▶ [Instructions for the task]: Include in the output exactly the lines from the opening of the data through the line containing "scene = bpy.context.scene", and nothing more.

▶ [Data provided]:

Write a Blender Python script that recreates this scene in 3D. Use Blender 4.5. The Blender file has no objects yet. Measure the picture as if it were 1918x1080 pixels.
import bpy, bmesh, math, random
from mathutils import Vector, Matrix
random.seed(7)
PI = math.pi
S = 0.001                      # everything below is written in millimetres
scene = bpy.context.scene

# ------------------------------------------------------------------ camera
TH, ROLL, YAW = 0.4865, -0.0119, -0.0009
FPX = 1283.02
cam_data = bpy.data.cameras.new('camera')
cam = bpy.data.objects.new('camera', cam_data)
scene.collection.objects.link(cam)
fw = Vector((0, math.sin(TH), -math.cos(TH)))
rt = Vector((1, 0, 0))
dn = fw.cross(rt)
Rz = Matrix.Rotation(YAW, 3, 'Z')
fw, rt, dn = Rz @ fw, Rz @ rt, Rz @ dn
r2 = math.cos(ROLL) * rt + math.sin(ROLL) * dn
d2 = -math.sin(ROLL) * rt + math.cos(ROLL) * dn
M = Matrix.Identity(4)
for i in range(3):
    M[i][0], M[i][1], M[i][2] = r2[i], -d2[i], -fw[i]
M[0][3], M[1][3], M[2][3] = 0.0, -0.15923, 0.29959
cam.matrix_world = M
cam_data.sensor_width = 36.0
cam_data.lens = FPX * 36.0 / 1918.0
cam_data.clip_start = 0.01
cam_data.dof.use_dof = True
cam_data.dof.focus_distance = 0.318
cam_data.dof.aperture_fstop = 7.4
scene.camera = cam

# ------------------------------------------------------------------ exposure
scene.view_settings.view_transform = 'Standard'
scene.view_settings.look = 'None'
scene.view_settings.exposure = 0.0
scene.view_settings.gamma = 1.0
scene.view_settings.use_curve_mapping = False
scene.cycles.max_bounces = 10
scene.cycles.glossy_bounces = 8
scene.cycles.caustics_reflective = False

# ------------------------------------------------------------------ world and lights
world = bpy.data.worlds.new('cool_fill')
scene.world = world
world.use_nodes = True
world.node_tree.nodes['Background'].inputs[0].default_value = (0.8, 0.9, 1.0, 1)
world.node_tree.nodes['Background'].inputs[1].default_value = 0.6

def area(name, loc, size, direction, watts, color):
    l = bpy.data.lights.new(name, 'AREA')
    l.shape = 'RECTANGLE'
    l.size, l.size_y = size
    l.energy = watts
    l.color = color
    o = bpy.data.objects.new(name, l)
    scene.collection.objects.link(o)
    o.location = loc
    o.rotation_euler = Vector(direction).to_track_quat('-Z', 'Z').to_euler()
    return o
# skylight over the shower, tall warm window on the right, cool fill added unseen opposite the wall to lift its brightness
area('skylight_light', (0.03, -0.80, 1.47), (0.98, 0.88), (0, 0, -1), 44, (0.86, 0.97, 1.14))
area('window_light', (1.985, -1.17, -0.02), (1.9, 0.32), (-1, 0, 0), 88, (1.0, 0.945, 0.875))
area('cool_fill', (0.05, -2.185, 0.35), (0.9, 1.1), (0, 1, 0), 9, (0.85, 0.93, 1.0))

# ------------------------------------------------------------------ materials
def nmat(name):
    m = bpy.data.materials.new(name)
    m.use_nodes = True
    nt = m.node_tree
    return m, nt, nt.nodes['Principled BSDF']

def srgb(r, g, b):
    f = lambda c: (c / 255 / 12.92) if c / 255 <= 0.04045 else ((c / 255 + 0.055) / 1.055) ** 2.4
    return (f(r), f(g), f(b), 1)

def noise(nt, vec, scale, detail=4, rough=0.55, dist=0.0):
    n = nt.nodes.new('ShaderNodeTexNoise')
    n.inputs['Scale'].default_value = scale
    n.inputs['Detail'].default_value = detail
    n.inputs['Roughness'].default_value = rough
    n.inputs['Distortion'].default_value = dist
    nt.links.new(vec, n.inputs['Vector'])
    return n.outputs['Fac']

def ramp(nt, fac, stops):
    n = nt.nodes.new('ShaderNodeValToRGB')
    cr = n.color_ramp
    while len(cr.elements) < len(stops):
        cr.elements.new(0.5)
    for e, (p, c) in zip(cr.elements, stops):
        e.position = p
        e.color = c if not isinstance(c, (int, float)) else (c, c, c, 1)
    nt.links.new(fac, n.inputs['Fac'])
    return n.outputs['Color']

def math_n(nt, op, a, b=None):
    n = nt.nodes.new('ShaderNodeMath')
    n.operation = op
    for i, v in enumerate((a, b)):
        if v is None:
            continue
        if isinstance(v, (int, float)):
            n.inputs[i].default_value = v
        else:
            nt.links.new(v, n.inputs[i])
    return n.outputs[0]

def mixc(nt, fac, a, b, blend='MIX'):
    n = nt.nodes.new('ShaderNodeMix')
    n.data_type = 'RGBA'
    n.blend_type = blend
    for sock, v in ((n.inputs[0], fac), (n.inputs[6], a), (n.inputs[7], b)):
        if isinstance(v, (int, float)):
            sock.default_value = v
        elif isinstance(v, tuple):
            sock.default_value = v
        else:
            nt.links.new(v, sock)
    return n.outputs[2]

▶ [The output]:
Write a Blender Python script that recreates this scene in 3D. Use Blender 4.5. The Blender file has no objects yet. Measure the picture as if it were 1918x1080 pixels.
import bpy, bmesh, math, random
from mathutils import Vector, Matrix
random.seed(7)
PI = math.pi
S = 0.001                      # everything below is written in millimetres
scene = bpy.context.scene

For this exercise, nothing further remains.